On April 12, 2019, a Proust 2019 colloquium was held at the Maison Française of Columbia University, under the aegis of the French department, the Maison Française, and the Heyman Center, the whole made possible by the generous sponsorship of the Maurice I. Parisier Foundation.

With the help of Jeanine Parisier Plottel (PhD, Columbia University; professor emerita City University New York, Hunter College; Chevalier de la Légion d’honneur) as well as my colleagues, I conceived this colloquium as a Proust conference with a difference. Innumerable Proust events have been held, especially before, during, and since the centenary year of publication of Du côté de chez Swann in 2013, including our own Proust Reread/Proust relu in October 2013, the proceedings of which became a special issue of Romanic Review (105 nos. 3–4).

The impetus for this particular conference came via a conversation I had with Michael Lucey, who was organizing an MLA session on Albertine 1919, which reminded me that it was Proust’s controversial Prix Goncourt in 1919 for À l’ombre des jeunes filles en fleurs that had propelled him into true literary prominence. It occurred to me that it might be interesting to hold a Proust conference with a mixture of Proust scholars and nonspecialists, in particular writers who might talk about how reading Proust had affected their lives and careers. We therefore invited some Proust specialists and some writers who were not Proust specialists. The conference included a number of prepared papers, but consisted mostly of roundtable discussions during which writers spoke about their experience of reading Proust and debated what might account for the improbably immense popularity of his works today.

The cluster of Proust essays in this special issue is inspired by the Proust 2019 conference, but it bears only an oblique relation to the proceedings.

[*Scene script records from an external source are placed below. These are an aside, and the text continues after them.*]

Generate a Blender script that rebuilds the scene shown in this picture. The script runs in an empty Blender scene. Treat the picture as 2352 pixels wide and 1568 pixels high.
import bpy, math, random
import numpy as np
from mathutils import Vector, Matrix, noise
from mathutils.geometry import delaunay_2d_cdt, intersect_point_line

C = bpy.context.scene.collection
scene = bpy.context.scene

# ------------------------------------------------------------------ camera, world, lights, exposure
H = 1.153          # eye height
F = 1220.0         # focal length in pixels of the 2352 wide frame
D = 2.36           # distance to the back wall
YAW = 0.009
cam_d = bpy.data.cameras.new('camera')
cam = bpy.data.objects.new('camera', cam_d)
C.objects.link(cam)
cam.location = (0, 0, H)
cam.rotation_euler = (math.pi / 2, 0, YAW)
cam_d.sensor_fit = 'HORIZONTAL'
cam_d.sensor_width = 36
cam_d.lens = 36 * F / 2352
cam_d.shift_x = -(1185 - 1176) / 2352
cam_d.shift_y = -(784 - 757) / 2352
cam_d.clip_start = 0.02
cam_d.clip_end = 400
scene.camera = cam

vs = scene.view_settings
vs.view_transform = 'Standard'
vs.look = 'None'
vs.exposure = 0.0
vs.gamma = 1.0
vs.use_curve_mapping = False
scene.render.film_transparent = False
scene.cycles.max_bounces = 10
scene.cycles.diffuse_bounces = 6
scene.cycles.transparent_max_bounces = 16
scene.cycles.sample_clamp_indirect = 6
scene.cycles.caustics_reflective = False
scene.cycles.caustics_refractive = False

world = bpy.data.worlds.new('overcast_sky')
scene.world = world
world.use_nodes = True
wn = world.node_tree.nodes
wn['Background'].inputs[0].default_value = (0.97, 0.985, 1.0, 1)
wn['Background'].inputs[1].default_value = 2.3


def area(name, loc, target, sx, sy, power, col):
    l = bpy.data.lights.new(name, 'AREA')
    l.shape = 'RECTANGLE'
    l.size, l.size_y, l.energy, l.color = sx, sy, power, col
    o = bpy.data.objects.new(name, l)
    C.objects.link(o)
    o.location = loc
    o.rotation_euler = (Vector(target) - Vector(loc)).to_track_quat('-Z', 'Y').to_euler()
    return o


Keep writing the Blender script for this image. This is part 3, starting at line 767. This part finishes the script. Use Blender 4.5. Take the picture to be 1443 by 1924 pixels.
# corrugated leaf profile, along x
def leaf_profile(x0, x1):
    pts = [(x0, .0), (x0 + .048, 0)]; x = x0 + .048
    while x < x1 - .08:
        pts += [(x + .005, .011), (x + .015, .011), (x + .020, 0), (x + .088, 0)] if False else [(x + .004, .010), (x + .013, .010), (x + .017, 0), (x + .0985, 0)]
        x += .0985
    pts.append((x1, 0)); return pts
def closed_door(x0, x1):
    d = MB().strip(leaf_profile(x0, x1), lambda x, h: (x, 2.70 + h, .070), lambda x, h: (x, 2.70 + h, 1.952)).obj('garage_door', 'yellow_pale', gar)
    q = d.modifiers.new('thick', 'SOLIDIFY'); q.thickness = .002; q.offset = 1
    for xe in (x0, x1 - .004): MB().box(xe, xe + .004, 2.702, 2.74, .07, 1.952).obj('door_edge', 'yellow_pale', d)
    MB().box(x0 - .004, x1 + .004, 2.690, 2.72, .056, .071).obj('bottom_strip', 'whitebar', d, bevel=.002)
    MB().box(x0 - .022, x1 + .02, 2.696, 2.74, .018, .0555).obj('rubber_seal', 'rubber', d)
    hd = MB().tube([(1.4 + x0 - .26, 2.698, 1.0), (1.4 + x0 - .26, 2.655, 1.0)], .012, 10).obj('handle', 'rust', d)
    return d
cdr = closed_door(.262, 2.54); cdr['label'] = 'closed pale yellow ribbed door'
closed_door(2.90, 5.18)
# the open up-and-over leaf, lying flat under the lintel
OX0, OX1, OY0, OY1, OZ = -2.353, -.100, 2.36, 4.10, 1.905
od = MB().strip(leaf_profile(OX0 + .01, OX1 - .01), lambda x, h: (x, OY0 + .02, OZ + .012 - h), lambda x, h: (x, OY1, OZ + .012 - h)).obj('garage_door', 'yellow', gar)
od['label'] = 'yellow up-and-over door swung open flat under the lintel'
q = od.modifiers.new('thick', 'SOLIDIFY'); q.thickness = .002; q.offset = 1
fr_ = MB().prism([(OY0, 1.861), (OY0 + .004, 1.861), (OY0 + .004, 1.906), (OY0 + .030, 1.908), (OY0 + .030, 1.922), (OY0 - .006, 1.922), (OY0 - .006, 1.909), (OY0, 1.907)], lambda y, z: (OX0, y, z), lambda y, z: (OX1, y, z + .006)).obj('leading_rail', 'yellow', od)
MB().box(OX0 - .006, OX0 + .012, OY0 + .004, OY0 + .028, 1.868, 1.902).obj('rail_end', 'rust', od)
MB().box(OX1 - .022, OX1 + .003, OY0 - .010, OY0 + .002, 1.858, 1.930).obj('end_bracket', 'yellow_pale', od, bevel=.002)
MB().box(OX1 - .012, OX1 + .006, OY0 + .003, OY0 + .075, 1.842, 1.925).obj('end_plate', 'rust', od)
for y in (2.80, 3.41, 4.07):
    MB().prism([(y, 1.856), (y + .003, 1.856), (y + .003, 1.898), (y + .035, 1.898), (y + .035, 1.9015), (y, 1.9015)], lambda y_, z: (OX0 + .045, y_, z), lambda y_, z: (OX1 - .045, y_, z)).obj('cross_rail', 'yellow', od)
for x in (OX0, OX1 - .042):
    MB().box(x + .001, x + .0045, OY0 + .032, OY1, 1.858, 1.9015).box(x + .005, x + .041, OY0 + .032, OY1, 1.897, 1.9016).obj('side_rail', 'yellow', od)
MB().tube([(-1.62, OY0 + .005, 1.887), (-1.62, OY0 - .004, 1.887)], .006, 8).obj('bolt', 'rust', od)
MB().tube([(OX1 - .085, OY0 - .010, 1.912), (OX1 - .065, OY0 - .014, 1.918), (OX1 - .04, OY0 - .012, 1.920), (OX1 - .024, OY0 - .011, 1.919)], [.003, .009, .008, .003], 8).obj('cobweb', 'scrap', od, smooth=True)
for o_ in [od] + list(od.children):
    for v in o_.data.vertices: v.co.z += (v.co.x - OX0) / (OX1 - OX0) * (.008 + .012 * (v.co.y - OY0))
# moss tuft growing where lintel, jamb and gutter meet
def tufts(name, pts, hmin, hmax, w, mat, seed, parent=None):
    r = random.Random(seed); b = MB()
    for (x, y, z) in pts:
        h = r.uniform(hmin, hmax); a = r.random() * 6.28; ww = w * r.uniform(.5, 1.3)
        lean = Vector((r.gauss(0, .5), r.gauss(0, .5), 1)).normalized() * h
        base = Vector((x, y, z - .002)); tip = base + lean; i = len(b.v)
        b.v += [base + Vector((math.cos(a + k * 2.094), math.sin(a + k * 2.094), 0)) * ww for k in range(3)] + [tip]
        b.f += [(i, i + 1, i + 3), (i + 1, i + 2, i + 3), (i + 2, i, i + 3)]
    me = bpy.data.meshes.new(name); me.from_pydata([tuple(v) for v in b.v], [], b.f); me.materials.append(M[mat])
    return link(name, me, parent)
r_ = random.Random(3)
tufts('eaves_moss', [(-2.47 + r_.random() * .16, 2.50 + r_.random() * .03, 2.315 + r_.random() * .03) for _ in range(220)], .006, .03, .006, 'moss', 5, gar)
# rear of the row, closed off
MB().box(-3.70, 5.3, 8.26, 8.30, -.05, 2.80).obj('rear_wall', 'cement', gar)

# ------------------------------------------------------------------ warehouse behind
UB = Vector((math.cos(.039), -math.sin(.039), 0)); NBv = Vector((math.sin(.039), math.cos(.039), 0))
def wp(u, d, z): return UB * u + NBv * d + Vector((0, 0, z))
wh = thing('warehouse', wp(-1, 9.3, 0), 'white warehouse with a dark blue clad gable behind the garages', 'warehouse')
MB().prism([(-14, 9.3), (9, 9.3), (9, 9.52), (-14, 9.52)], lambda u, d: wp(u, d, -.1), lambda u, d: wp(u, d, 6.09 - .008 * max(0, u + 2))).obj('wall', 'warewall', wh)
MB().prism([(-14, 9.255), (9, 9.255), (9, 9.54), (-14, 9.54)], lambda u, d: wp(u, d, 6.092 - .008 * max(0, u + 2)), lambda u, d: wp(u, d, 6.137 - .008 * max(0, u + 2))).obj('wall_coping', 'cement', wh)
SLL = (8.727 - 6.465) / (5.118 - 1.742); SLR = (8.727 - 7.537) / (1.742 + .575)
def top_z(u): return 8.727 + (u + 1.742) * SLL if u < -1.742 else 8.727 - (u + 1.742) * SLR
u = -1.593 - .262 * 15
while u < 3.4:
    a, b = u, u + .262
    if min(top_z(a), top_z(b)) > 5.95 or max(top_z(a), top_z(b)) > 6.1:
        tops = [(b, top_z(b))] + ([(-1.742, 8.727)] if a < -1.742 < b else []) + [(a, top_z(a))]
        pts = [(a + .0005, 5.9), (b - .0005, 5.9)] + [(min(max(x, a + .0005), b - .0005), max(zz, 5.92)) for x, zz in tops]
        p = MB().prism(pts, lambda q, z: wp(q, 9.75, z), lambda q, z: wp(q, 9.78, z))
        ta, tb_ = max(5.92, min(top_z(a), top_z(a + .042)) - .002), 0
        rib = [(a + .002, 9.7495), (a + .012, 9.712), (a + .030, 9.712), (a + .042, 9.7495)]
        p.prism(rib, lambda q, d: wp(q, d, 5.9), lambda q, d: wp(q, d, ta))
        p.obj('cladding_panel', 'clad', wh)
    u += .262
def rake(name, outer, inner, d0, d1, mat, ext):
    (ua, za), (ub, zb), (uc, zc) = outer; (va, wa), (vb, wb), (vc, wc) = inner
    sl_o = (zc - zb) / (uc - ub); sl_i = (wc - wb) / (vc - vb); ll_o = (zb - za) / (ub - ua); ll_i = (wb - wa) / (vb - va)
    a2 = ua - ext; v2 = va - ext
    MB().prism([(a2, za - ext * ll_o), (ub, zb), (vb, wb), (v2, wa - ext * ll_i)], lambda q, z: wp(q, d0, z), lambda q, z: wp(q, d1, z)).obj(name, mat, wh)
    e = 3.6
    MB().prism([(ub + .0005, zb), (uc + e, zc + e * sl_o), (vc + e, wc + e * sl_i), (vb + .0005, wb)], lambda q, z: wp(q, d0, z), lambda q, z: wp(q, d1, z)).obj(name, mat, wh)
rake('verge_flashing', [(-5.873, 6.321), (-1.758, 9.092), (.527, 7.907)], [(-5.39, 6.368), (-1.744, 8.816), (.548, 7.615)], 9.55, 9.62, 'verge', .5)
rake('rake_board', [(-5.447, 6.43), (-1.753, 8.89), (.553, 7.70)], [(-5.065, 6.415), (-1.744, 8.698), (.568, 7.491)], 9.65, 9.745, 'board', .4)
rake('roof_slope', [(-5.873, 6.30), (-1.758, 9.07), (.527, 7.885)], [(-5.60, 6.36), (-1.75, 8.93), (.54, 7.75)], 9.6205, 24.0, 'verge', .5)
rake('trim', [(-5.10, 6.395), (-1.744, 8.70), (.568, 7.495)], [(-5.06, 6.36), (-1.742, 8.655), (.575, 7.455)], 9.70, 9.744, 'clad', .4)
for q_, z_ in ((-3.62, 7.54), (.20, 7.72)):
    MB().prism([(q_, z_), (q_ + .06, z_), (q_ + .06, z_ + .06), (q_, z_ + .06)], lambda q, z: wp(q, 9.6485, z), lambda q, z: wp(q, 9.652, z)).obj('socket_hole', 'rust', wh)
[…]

Because most of the conference was spontaneous discussion, I decided that rather than attempt to re-create the event itself, I would try to gather something like a textual equivalent of the conference, with some essays being versions of the papers from the proceedings and others being unrelated to the conference. Some of the essays here are formal academic papers, and some are informal, autobiographical accounts of reading Proust from nonspecialists. They are organized in alphabetical order by author. In their very different ways these essays all bear testimony to the enduring relevance of Proust over a century hence.